• **EXERCISE TASK**
Repeat every line, exactly, from the very first through the one where "PI = math.pi" appears. Add nothing else.

• **RECORDED DATA**
========================================

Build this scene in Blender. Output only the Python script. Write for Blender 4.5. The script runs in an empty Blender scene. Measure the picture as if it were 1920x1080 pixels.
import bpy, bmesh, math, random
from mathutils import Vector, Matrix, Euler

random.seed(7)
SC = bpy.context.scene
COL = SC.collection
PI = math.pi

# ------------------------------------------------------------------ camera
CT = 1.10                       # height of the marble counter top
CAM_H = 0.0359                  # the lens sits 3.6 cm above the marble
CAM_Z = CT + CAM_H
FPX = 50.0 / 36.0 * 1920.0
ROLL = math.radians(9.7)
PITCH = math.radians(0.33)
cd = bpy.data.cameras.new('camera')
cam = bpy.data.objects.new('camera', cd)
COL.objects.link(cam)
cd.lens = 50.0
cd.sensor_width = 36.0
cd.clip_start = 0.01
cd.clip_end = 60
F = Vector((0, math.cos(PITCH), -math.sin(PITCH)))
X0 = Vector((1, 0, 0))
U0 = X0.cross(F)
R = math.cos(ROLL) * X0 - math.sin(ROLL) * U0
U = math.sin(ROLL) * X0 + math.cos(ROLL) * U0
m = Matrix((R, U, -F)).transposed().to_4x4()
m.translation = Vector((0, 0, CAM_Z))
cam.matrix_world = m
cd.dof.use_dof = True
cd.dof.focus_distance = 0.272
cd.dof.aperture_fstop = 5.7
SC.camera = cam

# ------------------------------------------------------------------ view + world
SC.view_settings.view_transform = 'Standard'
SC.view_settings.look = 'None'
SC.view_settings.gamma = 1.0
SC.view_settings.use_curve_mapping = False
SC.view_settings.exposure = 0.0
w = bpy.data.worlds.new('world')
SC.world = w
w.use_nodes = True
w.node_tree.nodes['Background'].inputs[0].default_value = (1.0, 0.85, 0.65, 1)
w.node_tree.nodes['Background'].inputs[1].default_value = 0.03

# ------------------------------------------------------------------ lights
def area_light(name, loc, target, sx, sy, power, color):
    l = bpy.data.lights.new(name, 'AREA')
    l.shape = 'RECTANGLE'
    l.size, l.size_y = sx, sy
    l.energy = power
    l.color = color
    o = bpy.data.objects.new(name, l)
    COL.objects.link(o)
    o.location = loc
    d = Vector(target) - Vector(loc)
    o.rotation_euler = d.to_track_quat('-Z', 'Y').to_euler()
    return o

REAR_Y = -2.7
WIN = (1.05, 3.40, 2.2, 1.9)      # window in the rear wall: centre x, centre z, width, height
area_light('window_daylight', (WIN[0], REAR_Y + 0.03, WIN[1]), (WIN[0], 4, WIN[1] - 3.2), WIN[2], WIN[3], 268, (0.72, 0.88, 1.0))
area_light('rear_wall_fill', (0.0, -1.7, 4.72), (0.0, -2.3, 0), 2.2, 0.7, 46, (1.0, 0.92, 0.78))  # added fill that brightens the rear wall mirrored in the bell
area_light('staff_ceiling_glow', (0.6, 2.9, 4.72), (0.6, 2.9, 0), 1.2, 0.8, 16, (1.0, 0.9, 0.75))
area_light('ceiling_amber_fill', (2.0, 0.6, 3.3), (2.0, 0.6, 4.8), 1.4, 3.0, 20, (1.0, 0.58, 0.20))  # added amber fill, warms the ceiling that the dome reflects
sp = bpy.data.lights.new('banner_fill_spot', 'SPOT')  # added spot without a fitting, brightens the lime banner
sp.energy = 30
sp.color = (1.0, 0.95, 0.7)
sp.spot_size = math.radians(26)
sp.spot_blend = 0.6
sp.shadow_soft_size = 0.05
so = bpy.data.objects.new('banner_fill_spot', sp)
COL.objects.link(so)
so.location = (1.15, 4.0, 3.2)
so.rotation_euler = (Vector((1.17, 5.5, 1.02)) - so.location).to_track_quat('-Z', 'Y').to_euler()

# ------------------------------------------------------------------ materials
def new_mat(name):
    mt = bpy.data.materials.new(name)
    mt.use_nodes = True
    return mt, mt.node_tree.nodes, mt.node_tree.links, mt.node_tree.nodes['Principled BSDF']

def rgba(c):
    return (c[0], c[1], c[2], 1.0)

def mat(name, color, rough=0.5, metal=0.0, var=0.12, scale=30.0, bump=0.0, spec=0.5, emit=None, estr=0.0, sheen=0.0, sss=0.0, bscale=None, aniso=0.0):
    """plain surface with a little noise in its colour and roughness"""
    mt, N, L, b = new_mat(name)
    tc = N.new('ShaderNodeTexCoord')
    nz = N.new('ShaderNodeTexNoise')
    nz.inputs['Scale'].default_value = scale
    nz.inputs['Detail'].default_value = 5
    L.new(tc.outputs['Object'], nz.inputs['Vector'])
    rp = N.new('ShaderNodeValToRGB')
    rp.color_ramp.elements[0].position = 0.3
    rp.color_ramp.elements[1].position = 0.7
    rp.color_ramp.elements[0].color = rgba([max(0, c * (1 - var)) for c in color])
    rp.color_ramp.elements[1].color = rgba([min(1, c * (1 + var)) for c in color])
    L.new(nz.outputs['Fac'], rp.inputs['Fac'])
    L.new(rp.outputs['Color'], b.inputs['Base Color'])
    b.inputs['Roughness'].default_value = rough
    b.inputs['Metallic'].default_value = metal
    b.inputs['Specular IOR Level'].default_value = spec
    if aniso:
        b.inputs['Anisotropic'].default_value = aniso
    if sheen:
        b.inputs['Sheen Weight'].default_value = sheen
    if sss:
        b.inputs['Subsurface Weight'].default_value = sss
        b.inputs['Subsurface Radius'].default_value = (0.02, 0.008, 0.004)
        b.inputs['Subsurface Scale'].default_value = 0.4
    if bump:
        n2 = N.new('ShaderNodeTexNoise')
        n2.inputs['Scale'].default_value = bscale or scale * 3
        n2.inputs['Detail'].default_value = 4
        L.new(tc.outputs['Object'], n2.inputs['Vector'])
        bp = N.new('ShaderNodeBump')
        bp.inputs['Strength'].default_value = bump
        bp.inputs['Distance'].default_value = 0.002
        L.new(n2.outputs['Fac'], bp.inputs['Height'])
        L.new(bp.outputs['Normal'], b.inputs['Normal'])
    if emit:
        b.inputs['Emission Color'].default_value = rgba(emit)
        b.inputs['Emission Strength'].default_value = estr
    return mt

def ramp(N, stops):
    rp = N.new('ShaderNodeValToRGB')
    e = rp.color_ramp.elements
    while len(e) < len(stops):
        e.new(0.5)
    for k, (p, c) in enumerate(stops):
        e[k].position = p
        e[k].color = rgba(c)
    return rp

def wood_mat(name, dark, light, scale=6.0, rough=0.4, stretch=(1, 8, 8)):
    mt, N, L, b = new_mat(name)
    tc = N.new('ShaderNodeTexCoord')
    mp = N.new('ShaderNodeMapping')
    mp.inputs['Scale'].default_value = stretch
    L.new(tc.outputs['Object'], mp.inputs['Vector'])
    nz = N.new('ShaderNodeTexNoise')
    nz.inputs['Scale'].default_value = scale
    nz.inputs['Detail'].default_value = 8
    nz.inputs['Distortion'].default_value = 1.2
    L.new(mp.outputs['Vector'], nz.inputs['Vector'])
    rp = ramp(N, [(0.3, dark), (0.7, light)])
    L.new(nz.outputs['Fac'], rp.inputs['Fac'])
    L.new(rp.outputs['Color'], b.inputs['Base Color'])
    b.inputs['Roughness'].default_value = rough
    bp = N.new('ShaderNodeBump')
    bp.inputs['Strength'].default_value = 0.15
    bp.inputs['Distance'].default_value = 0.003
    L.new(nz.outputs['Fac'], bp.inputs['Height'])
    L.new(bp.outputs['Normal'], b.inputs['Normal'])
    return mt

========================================

• **EXERCISE RESULT**
Build this scene in Blender. Output only the Python script. Write for Blender 4.5. The script runs in an empty Blender scene. Measure the picture as if it were 1920x1080 pixels.
import bpy, bmesh, math, random
from mathutils import Vector, Matrix, Euler

random.seed(7)
SC = bpy.context.scene
COL = SC.collection
PI = math.pi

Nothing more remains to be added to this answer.